Mam wolną chwilę, więc opiszę mój eksperyment dokładniej, choć przyznam, że wydawało mi się, że zrobiłam więcej zdjęć- chyba się zapomniałam w ferworze walki
Mam klipsy od Piotrka, czyli w rozmiarze 1,5 mm. Maleństwa straszne, choć faktycznie odniosłam wrażenie, że pomidory tej grubości mają naturalną tendencję do zrastania się z podkładką bez specjalnych grymasów. Ale przyciąć zraz i podkładkę pod zbliżonym kątem jak się ledwo widzi jedno i drugie... Cóż, jak przyszło co do czego, to okazało się, że dbałam głównie o oprawę muzyczną(Tracy Chapman) a szczepił mąż w swojej jubilerskiej lupie nagłownej
Jako podkładki, tak jak było planowane, użyłam Indigo Rose, bo generalnie, w tym pomidorze zachwyca mnie wszystko oprócz smaku

Ma doskonale rozbudowany korzeń, rośnie bardzo regularnie, grona od parteru do najwyższych pięter ma idealnie zbudowane i jest zdrowy.
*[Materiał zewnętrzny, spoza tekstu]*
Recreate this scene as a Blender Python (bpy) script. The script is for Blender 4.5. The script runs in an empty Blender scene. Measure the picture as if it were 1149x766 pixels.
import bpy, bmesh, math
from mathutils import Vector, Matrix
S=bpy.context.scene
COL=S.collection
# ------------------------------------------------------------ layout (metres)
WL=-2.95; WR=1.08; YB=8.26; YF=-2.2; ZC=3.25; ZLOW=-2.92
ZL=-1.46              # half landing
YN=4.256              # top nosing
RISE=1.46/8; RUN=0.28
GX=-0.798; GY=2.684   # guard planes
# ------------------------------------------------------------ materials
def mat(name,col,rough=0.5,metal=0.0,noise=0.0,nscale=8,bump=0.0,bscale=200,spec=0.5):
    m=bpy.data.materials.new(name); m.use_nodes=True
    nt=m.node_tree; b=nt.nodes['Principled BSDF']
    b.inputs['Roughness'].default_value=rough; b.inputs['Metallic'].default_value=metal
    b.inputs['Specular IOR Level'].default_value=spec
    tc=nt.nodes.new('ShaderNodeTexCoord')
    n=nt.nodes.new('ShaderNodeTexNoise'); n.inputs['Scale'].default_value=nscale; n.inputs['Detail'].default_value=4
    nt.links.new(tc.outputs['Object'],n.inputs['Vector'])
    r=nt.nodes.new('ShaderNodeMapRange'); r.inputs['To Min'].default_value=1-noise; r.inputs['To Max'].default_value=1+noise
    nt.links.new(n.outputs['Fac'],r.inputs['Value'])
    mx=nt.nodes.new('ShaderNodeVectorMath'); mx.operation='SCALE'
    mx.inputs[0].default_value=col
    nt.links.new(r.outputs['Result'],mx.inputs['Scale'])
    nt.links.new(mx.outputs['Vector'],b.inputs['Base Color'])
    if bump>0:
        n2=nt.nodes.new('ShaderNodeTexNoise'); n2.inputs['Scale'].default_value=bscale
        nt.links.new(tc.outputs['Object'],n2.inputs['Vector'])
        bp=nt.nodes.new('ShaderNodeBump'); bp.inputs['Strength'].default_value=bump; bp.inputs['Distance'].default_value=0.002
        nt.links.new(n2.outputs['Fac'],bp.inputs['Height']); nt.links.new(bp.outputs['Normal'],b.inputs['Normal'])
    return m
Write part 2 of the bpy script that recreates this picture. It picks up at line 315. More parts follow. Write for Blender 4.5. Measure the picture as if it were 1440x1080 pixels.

Jako zrazu użyłam Aussie i Opalki. Opalka to anemik a owoce ma genialne, natomiast Aussie dla mnie to, sorry, ale łajza... Poza smakiem nie reprezentuje nic i jakby nie to, że został wytypowany do szczepień, to pewnie byśmy się rozstali.
Szczepiłam zatem mężem i metodą japońską


Tak jak pisałam, z różnych względów zdecydowałam się na łazienkę a nie mnożarkę, z tym, że nie mogłam zająć wanny(goście), więc wykorzystałam półkę pod sufitem. Ciemność, temperatura 25 stopni. Wilgotność odczuwalna duża, realna nieznana. Trzy razy dziennie wyścielałam półkę świeżo zmoczonymi ręcznikami, poza tym każda sadzonka była nakryta woreczkiem nylonowym. Zbulwersowało mnie niesamowicie, że woreczki nie były zaparowane od środka- najwyraźniej nic takiego się nie dzieje, gdy rośliny stoją w ciemności. Kiedy po trzech dniach je wyniosłam do światła, folia zaparowała natychmiast, mimo spadku temperatury.
Generalnie, przetrwały wszystkie Opalki, cztery Aussie odeszły w niebyt.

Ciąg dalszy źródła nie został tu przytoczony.